The background
Fighting between President Bashar al-Assad’s government forces and rebels in Aleppo, Syria’s second-city, has intensified. Government forces launched a ground assault on Saturday after a week of sporadic shelling and sorties by fighter jets, reported the BBC. A guerrilla war is under way for control of the city, where rebel fighters are reportedly in control of some suburbs. Some 200,000 people have fled intense fighting in the past two days, the UN has said. Since the beginning of the bloody Syrian conflict, 20,000 people have been killed.
The UN Security Council is divided over Syria, with Russia and China thrice blocking attempts by Western nations to ramp up pressure on Assad. France is due to take over the presidency of the Security Council this week, and Foreign Minister Laurent Fabius has pledged to continue pushing the issue. He called Assad an “executioner” and said he would ask for a ministerial level meeting of Security Council members before the end of the week. US Defence Secretary Leon Panetta, who is on a five day Middle East tour, has also heavily criticised the government’s assault on Aleppo. Pannetta said the latest attack would be “a nail in the coffin” of Assad.

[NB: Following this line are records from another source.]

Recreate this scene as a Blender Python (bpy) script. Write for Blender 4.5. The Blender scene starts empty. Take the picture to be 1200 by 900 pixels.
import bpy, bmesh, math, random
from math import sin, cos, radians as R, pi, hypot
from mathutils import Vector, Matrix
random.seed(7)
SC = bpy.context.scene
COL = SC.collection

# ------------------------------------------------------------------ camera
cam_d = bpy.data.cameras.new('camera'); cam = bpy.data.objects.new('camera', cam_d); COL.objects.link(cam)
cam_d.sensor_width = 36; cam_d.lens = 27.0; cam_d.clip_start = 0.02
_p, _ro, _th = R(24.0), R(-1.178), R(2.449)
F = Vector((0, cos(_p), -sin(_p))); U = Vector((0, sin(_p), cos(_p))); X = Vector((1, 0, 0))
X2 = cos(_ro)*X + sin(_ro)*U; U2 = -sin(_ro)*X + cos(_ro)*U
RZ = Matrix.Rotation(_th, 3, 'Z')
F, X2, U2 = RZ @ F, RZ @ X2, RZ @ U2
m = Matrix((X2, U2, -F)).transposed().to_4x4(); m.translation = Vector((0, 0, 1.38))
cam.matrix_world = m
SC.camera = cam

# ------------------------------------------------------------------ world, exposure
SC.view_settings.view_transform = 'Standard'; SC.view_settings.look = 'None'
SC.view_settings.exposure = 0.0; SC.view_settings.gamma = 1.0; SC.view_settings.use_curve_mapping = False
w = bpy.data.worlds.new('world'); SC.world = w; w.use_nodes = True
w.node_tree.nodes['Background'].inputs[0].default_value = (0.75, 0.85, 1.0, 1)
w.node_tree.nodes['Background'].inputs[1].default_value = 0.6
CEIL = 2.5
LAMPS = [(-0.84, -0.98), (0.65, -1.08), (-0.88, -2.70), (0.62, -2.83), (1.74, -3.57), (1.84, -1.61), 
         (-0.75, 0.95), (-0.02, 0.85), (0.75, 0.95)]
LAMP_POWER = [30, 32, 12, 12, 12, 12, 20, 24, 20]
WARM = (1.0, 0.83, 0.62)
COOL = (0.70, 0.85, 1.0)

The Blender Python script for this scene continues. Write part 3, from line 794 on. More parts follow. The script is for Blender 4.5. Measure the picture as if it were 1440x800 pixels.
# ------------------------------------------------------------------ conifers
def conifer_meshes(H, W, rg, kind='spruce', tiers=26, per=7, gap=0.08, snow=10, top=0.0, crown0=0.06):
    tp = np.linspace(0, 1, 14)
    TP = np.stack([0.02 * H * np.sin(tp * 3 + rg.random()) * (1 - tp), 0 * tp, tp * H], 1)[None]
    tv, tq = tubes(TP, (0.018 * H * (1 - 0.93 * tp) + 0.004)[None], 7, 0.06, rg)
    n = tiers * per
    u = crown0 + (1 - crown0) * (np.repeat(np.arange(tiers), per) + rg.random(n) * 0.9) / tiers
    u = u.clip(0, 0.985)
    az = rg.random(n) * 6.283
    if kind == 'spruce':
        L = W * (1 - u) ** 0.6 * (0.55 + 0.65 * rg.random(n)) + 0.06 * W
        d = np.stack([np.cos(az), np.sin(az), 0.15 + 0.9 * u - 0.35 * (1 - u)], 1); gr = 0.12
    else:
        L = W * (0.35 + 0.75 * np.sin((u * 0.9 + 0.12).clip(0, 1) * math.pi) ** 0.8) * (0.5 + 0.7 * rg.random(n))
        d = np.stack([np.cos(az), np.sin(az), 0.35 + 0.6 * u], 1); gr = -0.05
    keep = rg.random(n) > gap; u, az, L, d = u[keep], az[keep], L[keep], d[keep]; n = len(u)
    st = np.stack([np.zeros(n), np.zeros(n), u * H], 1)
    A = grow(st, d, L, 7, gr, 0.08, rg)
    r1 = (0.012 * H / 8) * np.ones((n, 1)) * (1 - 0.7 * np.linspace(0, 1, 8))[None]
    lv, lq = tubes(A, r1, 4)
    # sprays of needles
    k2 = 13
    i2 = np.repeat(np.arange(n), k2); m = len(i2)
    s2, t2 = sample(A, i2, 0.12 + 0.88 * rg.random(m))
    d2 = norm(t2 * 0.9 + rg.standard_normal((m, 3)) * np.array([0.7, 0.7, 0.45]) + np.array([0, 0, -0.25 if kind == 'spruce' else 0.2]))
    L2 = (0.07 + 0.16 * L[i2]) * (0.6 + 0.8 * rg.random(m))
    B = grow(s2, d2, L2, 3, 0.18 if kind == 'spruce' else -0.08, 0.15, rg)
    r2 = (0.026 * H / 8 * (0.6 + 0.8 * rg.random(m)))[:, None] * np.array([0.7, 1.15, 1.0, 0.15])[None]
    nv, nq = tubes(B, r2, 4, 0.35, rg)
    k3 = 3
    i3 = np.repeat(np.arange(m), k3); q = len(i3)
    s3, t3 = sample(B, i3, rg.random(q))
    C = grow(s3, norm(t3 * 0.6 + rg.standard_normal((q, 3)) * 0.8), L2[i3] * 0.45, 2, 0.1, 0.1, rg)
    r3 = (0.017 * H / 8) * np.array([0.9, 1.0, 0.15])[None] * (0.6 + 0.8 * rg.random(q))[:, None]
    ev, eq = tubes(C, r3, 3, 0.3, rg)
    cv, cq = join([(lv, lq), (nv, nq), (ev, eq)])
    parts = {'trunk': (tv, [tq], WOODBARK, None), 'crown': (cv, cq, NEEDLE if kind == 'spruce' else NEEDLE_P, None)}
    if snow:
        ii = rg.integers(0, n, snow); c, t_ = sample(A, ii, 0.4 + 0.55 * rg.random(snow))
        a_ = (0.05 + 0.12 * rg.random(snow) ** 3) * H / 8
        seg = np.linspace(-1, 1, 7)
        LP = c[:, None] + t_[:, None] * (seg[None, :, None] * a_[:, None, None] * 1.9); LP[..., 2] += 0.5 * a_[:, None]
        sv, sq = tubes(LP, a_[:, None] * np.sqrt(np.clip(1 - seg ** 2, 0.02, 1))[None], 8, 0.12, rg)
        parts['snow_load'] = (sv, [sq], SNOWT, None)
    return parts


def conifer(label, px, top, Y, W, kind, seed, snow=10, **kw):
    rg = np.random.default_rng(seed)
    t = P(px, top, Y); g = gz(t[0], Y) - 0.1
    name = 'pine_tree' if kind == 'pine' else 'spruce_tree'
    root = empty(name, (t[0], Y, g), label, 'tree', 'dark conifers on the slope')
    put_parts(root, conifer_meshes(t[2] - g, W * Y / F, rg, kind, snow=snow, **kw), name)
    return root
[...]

In an interview with The Times (£), Russian Prime Minister Dmitri Medvedev hinted that Moscow’s patience with Assad could be running out, saying “the positions of Russia, the US and Britain are not as sharply different as sometimes suggested. We all start from the position that the worst outcome would be a full civil war in Syria.”
Assad’s departure is a prerequisite of peace
In an editorial, The Times (£) insisted that the sooner “tyrant” Assad goes the better for Syria and the world. “The only peace that Mr Assad is now capable of implementing is that of the concentration camp and the charnel house,” said the newspaper. “The longer that he clings to power, the more certain will be Syria’s agony, the greater the risk that the country will disintegrate along communal lines, and the more worrying the question what may happen to Syria’s stockpiles of chemical weapons. An outlaw regime may create chaos and catastrophe to dwarf the massacres so far visited upon Syria’s people.” The Times said that Medvedev’s new-found “agnosticism” about Assad’s future offers a “sliver of hope” but even without unanimity on the Security Council, “it is imperative that the international community give what help it can to forge a post-Assad future for Syria.”
Syria can be preserved if the West backs the non-violent opposition
Syria “can be preserved by the subtle route of compromise” argued Syria specialist Charles Class at The Guardian’s Comment is free, who said “the choice confronting the world is not between the Assad regime and the opposition, but between two oppositions. One seeks international military intervention to enable it to overthrow the regime. The other strives for change through civil disobedience and dialog and rejects military interference by foreign powers whose hostility to Syria pre-dates their recent discovery of the country’s woes.” Class lamented that “this conflict … born as a peaceful rebellion” has snowballed into a battle between Assad’s unelected dictatorship and violent militias who do not boast a “popular mandate.” Class insisted that the international community must support the opposition who continue to choose the banner over the rifle. “Let Russia bring Assad kicking and screaming to the table, while the US and its allies do the same with the opposition,” suggested Class. “Is that course really less realistic, or less helpful to Syria, than all-out war?”